What needs to be done: Leaving the pictures out, print the lines from the first line of the listing through the line containing "right', 'cable trunking')", exactly as they read, and no others.

"""

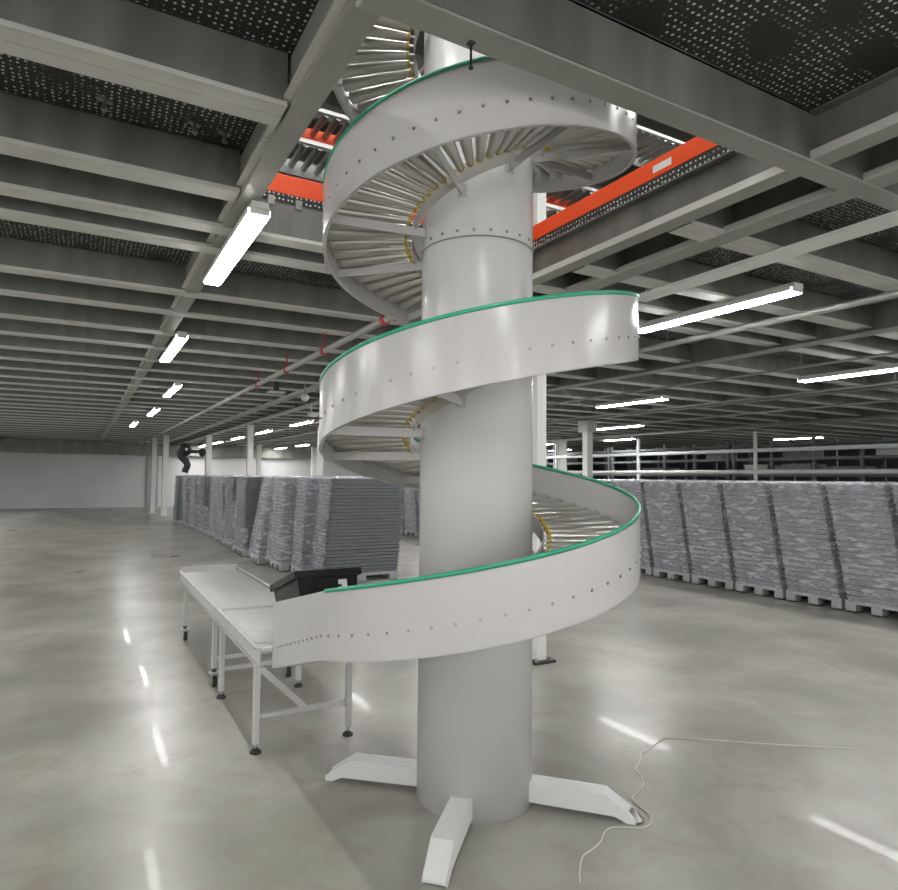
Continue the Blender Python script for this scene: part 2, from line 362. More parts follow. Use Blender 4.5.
for x, yy in rows.items():
    for k, y in enumerate(yy):
        if (x, y) in ((11.0, 6), (15.0, 10), (19.0, 14), (11.0, 2), (15.0, 6)): continue
        if x == 7.1 and y == 5.8: t = 'lit strip lamp at the right, nearest one above the right stacks'
        elif x == 11.0 and y == 10: t = 'lit strip lamp at the right, directly beside the bracketed white column top'
        elif x == 15.0 and y == 14.1: t = 'short lit strip lamp at the right, lowest of the three beside the bracketed column'
        else: t = 'lit strip lamp, %s from the near end of the %s' % (ORD[k], nm[x])
        lamp(x, y, t, 3.0, W=1.6)
# unseen lamps added to brighten the upper level and the top rollers
for k, (x, y) in enumerate([(-4, -1.8), (-2, -1.8), (0, -1.8), (2, -1.8), (4, -1.8), (6, -1.8), (-4, .8), (-2, .8), (0, .8), (2, .8), (4, .8), (6, .8)]):
    lamp(x, y, 'added unseen strip lamp lighting the upper level above the spiral', 6.7, 'added upper-level lamps')
# white casing beside the right lamp
tag(MB().box(2.17, -4, 3.06, 2.33, 1.02, 3.09).box(2.24, -1.0, 3.09, 2.26, -.96, ZT).box(2.24, .9, 3.09, 2.26, .94, ZT).build('hanging_trunking', M['label']), 'white flat cable trunking under the deck, above the bright lamp at the right', 'cable trunking')

# ------------------------------------------------------------------ pipes and fittings overhead
r = empty('sprinkler_pipe', (.43, 14, 2.9))
MB().cyl((0, -12.6, 0), (0, 16, 0), .033, n=12).build('pipe', M['pipe'], r)
for k, y in enumerate((2.1, 3.65, 5.05, 6.54, 8.3, 10.3, 12.6, 15.5, 19)):
    b = MB().cyl((0, y-14-.03, 0), (0, y-14+.03, 0), .044, n=14).cyl((0, y-14, .03), (0, y-14, .2), .008, n=8)
    b.build('pipe_clamp', M['red'] if k < 4 else M['pipe'], r)
MB().cyl((.0, -12.35, -.005), (.11, -12.5, -.02), .04, n=12).cyl((0, -12.1, 0), (0, -12.45, 0), .055, n=14).build('red_coupling', M['red'], r)
tag(r, 'long grey sprinkler pipe with red clamps running back under the ceiling', 'pipe')
r = empty('hanging_globe', (1.39, 7.34, 2.86)); MB().lathe([(.001, -.07), (.04, -.06), (.062, -.03), (.07, 0), (.062, .03), (.03, .06), (.001, .07)], n=20).build('globe', M['white'], r)
MB().cyl((0, 0, .06), (0, 0, .236), .012, n=8).build('stem', M['pipe'], r)
tag(r, 'round white globe fitting hanging beside the sprinkler pipe', 'globe fitting')
r = empty('detector_box', (1.08, 7.98, 3.0)); MB().box(-.14, -.1, -.02, .14, .1, .01).build('housing', M['white'], r, bevel=.01)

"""

Full solution:
Continue the Blender Python script for this scene: part 2, from line 362. More parts follow. Use Blender 4.5.
for x, yy in rows.items():
    for k, y in enumerate(yy):
        if (x, y) in ((11.0, 6), (15.0, 10), (19.0, 14), (11.0, 2), (15.0, 6)): continue
        if x == 7.1 and y == 5.8: t = 'lit strip lamp at the right, nearest one above the right stacks'
        elif x == 11.0 and y == 10: t = 'lit strip lamp at the right, directly beside the bracketed white column top'
        elif x == 15.0 and y == 14.1: t = 'short lit strip lamp at the right, lowest of the three beside the bracketed column'
        else: t = 'lit strip lamp, %s from the near end of the %s' % (ORD[k], nm[x])
        lamp(x, y, t, 3.0, W=1.6)
# unseen lamps added to brighten the upper level and the top rollers
for k, (x, y) in enumerate([(-4, -1.8), (-2, -1.8), (0, -1.8), (2, -1.8), (4, -1.8), (6, -1.8), (-4, .8), (-2, .8), (0, .8), (2, .8), (4, .8), (6, .8)]):
    lamp(x, y, 'added unseen strip lamp lighting the upper level above the spiral', 6.7, 'added upper-level lamps')
# white casing beside the right lamp
tag(MB().box(2.17, -4, 3.06, 2.33, 1.02, 3.09).box(2.24, -1.0, 3.09, 2.26, -.96, ZT).box(2.24, .9, 3.09, 2.26, .94, ZT).build('hanging_trunking', M['label']), 'white flat cable trunking under the deck, above the bright lamp at the right', 'cable trunking')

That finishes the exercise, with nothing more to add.